Administrativhaft von Minderjährigen

Die Kommission lehnt die Initiative von Nationalrätin Lisa Mazzone (GPS/GE) mit 14 zu 9 Stimmen ab, wonach das Ausländergesetz dahingehend geändert werden soll, dass die Administrativhaft für Migrantinnen und Migranten unter 18 Jahren verboten wird (17.486 n Pa.Iv. Kindswohl respektieren, Administrativhaft von Minderjährigen stoppen). Für die Kommission wird mit der aktuellen Gesetzgebung der Situation der minderjährigen Migrantinnen und Migranten ausreichend Rechnung getragen. Auf dieser Grundlage hat der Bundesrat die Kantone auch bereits angewiesen, Alternativen zur Administrativhaft zu prüfen. Die Kommission verweist auf den Bericht der GPK-N vom 26. Juni 2018 zur Administrativhaft im Asylbereich, welcher festhält, dass die Administrativhaft für unter 15jährige verboten ist und die Haft für Minderjährige über 15 Jahren lediglich als letztes Mittel und stets verhältnismässig einzusetzen ist. Eine Kommissionsminderheit betrachtet die Administrativhaft als nicht verhältnismässig und bemängelt die unterschiedliche Vollzugspraxis in den Kantonen.

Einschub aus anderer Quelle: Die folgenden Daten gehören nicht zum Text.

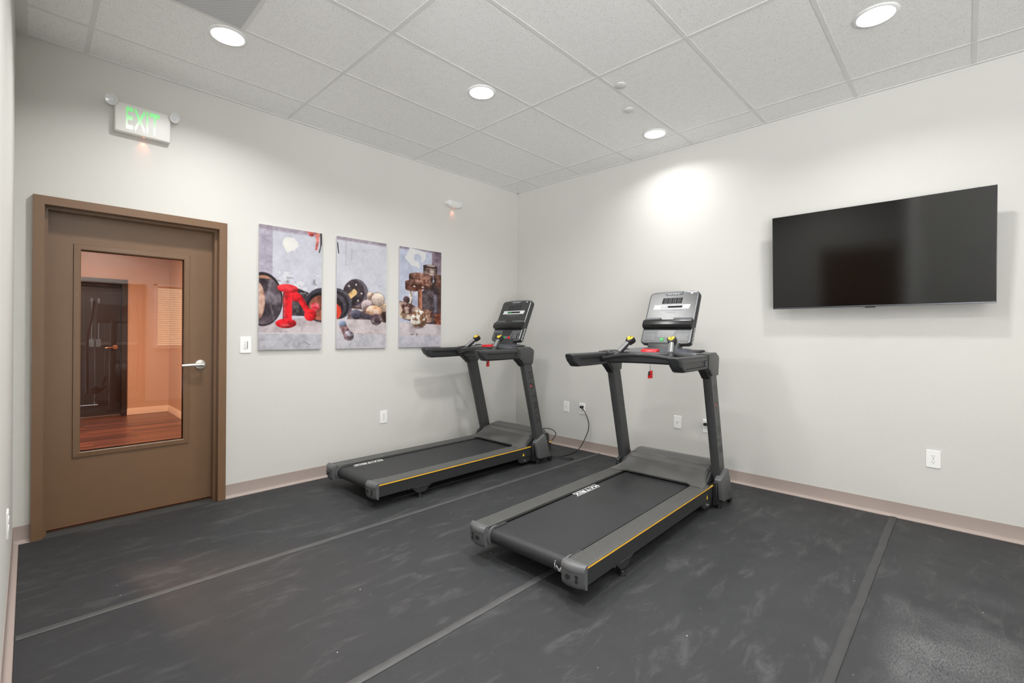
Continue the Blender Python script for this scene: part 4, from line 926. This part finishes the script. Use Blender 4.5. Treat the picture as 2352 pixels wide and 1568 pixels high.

UNO-Migrationspakt soll dem Parlament unterbreitet werden

Die Kommission hat mit 17 zu 7 Stimmen eine Motion beschlossen, welche den Bundesrat beauftragt, dem UNO-Migrationspakt nicht wie vom Bundesrat beabsichtigt am 10./11. Dezember 2018 in Marrakech zuzustimmen, sondern dem Parlament den Antrag auf Zustimmung in Form eines Bundesbeschlusses zu unterbreiten. Zweck der Motion ist es insbesondere, vom Bundesrat bis zur Wintersession eine Stellungnahme zu erhalten, welche die Tragweite dieses «Migrationspakts» näher erläutert. Die Kommission hat ausserdem beschlossen, sich an ihrer nächsten Sitzung vom 1./2. November 2018 vom Bundesrat zum «Migrationspakt konsultieren zu lassen.

Die Kommission tagte am 18./19. Oktober 2018 unter dem Vorsitz ihres Präsidenten Nationalrat Kurt Fluri (FDP/SO) in Bern.